Errore di semplificazione

Tipico, ma non esclusivo, della personalità semplicistica. È causato dal cercare un modello di descrizione della realtà troppo semplificato, dove tutto è ricondotto a pochi concetti di solito banali e facilmente comprensibili. I dati dell’esperienza vengono spesso volutamente ignorati in favore della visione semplificata dell’ambiente in cui ci si muove. È una generalizzazione della classica falsa dicotomia: esistono solo il bianco o il nero; X non è bianco quindi è nero.

Un esempio è offerto dalla strategia della monocausa.

Errore di importanza

Tipico dei sopravviventi (ma presente anche in svogliati, apparenti, violenti ecc.). Per sopravvalutare la propria realtà si altera l’importanza di fattori che ci circondano. Si veda l’articolo corrispondente, Errore di importanza (gli illusi).

Errore di partigianeria

Non sapendo spiegarsi un fenomeno, lo si associa irrazionalmente, “con certezza”, a una delle cause ipotizzate. Può appartenere a personalità irrazionali, mistiche o violente (il termine partigianeria indica infatti la volontà di imporre la propria posizione, anche in presenza di altre ragionevoli).

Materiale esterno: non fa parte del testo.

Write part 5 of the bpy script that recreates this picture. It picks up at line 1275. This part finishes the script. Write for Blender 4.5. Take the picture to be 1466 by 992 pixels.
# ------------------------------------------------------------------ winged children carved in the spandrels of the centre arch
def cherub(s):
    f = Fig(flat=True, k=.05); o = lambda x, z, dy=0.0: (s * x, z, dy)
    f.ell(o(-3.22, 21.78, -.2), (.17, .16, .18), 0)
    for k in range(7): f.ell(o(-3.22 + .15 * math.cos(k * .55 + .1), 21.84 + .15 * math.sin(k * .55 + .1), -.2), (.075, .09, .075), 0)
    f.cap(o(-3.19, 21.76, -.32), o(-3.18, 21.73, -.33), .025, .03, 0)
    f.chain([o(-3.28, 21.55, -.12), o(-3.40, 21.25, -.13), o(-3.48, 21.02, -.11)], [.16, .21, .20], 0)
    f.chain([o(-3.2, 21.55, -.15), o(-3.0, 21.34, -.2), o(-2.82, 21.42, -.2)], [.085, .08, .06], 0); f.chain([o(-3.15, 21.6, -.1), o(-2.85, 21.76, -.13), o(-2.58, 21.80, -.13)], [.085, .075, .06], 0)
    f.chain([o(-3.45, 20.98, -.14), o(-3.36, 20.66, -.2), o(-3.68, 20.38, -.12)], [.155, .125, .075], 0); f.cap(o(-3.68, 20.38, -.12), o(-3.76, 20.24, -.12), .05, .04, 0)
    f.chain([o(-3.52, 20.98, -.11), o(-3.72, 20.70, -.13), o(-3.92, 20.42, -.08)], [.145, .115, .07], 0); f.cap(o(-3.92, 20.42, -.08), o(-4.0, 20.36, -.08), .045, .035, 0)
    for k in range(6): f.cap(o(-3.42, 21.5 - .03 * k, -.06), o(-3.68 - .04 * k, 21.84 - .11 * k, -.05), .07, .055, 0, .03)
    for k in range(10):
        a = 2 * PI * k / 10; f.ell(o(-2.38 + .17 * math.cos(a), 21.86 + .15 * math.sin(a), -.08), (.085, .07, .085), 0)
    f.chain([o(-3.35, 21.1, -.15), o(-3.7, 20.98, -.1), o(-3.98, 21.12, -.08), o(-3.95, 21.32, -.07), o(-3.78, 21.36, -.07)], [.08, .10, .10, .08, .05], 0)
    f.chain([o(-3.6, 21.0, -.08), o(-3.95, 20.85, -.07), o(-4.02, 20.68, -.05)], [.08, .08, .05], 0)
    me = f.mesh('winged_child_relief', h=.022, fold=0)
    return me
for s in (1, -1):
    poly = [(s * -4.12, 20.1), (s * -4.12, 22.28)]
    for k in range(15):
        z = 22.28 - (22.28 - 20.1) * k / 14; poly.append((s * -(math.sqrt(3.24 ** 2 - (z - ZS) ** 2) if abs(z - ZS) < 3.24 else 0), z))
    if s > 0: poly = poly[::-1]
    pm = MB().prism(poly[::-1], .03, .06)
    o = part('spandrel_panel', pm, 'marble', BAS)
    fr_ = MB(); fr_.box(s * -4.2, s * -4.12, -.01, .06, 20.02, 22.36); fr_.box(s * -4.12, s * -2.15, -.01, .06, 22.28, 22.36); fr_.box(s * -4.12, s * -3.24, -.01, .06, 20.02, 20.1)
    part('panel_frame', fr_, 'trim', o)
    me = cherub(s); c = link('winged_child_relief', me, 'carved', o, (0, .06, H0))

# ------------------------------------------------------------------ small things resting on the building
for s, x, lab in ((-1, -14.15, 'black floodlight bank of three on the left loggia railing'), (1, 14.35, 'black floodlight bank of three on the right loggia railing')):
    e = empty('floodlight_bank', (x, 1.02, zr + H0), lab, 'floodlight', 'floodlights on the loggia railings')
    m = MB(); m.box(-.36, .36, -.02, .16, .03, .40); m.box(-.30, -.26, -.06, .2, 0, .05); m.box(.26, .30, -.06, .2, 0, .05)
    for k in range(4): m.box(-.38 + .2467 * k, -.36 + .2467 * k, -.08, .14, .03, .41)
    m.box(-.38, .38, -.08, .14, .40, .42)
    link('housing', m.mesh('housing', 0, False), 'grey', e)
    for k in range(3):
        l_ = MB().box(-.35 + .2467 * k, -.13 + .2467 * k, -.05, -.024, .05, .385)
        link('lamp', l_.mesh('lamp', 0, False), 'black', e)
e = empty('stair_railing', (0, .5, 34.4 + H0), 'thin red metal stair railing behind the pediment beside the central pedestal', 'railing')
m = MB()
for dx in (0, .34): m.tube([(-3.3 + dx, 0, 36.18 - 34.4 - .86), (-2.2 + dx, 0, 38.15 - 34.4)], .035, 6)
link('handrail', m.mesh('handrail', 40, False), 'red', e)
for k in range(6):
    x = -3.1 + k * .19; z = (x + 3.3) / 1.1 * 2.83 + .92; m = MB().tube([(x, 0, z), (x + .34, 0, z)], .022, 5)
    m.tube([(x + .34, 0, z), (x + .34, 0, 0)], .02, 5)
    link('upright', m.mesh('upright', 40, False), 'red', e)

Un esempio particolare di errore di partigianeria è l’argumentum ad ignorantiam, cioè un ragionamento di questo tipo: nessuno ha mai provato che X è falso, quindi X è vero; per esempio nessuno ha mai provato con certezza che Dio esiste, quindi Dio non esiste.

Per approfondire si vede l’articolo Errore di partigianeria.

Errore di stasi

Tipica della personalità dell’indeciso. Non sapendo decidere su una proposizione sulla quale prima o poi dovremo prendere una decisione, si tende a sospendere il giudizio, continuando a oscillare fra le possibili soluzioni, è importante ricordare che non è indeciso solo chi non decide, ma anche chi si forza (o spesso è forzato) a decidere, ma, di fatto, continua a rimuginare sulla sua decisione, fra mille dubbi e mille perplessità.